▸ **Aim**
All of the material should be reproduced exactly, with pictures left out.
-- START OF Data section --
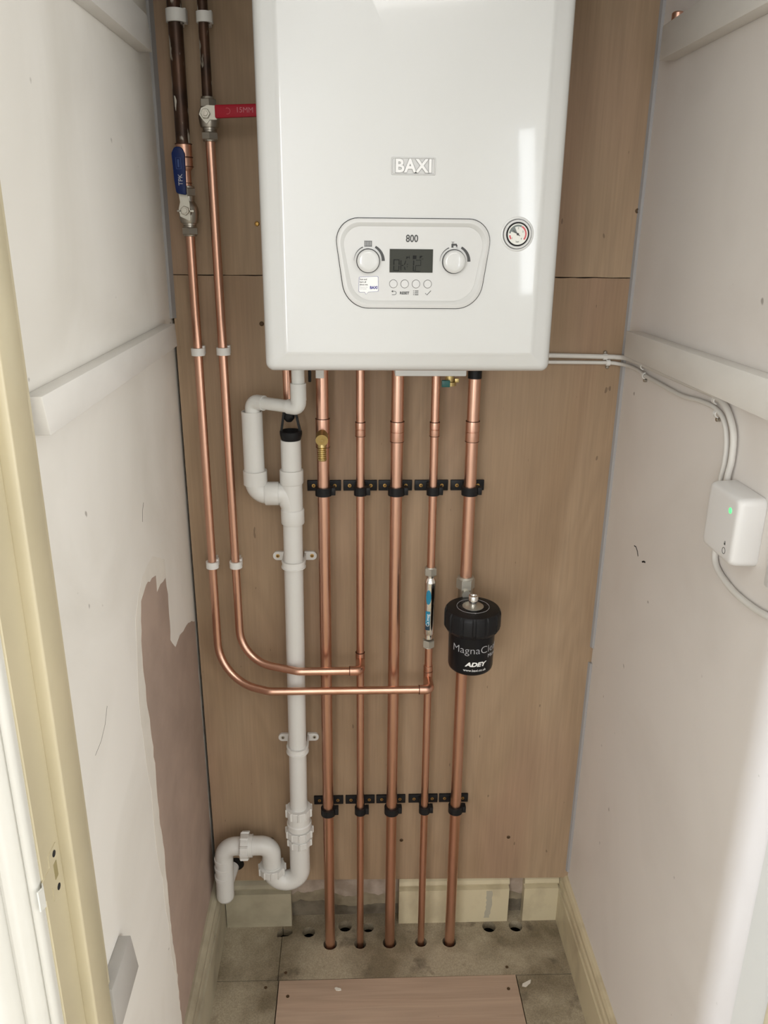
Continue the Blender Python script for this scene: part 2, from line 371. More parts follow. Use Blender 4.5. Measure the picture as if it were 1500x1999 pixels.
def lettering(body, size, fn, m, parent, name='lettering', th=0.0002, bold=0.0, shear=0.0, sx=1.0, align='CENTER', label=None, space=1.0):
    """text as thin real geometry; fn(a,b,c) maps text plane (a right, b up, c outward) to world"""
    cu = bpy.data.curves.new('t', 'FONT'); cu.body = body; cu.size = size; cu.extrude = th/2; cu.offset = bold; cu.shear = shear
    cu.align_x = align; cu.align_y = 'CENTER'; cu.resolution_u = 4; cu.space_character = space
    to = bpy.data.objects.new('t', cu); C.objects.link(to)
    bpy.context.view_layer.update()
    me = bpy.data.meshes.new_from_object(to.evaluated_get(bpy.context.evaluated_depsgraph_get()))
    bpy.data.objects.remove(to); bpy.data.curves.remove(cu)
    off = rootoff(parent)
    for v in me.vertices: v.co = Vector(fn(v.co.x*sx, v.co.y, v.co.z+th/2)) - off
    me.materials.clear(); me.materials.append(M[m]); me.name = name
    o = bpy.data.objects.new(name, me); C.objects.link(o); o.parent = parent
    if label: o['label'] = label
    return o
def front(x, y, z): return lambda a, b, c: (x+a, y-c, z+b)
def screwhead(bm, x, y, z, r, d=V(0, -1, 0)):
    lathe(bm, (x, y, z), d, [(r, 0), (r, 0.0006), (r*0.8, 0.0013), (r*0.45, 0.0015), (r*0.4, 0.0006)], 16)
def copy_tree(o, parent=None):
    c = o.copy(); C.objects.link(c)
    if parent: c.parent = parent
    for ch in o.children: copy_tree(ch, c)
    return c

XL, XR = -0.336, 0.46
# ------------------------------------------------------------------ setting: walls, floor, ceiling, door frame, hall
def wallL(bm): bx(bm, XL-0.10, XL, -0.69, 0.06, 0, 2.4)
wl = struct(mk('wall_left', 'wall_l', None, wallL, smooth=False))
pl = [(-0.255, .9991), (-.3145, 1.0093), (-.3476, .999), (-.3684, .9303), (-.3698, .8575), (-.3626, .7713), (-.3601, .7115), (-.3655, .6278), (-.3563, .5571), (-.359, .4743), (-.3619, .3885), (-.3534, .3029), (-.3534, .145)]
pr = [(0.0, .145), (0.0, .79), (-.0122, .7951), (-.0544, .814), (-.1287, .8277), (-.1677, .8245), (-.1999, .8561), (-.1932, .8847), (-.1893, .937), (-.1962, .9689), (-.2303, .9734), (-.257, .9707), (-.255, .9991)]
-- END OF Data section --
▸ **Correct answer**
Continue the Blender Python script for this scene: part 2, from line 371. More parts follow. Use Blender 4.5. Measure the picture as if it were 1500x1999 pixels.
def lettering(body, size, fn, m, parent, name='lettering', th=0.0002, bold=0.0, shear=0.0, sx=1.0, align='CENTER', label=None, space=1.0):
    """text as thin real geometry; fn(a,b,c) maps text plane (a right, b up, c outward) to world"""
    cu = bpy.data.curves.new('t', 'FONT'); cu.body = body; cu.size = size; cu.extrude = th/2; cu.offset = bold; cu.shear = shear
    cu.align_x = align; cu.align_y = 'CENTER'; cu.resolution_u = 4; cu.space_character = space
    to = bpy.data.objects.new('t', cu); C.objects.link(to)
    bpy.context.view_layer.update()
    me = bpy.data.meshes.new_from_object(to.evaluated_get(bpy.context.evaluated_depsgraph_get()))
    bpy.data.objects.remove(to); bpy.data.curves.remove(cu)
    off = rootoff(parent)
    for v in me.vertices: v.co = Vector(fn(v.co.x*sx, v.co.y, v.co.z+th/2)) - off
    me.materials.clear(); me.materials.append(M[m]); me.name = name
    o = bpy.data.objects.new(name, me); C.objects.link(o); o.parent = parent
    if label: o['label'] = label
    return o
def front(x, y, z): return lambda a, b, c: (x+a, y-c, z+b)
def screwhead(bm, x, y, z, r, d=V(0, -1, 0)):
    lathe(bm, (x, y, z), d, [(r, 0), (r, 0.0006), (r*0.8, 0.0013), (r*0.45, 0.0015), (r*0.4, 0.0006)], 16)
def copy_tree(o, parent=None):
    c = o.copy(); C.objects.link(c)
    if parent: c.parent = parent
    for ch in o.children: copy_tree(ch, c)
    return c

XL, XR = -0.336, 0.46
# ------------------------------------------------------------------ setting: walls, floor, ceiling, door frame, hall
def wallL(bm): bx(bm, XL-0.10, XL, -0.69, 0.06, 0, 2.4)
wl = struct(mk('wall_left', 'wall_l', None, wallL, smooth=False))
pl = [(-0.255, .9991), (-.3145, 1.0093), (-.3476, .999), (-.3684, .9303), (-.3698, .8575), (-.3626, .7713), (-.3601, .7115), (-.3655, .6278), (-.3563, .5571), (-.359, .4743), (-.3619, .3885), (-.3534, .3029), (-.3534, .145)]
pr = [(0.0, .145), (0.0, .79), (-.0122, .7951), (-.0544, .814), (-.1287, .8277), (-.1677, .8245), (-.1999, .8561), (-.1932, .8847), (-.1893, .937), (-.1962, .9689), (-.2303, .9734), (-.257, .9707), (-.255, .9991)]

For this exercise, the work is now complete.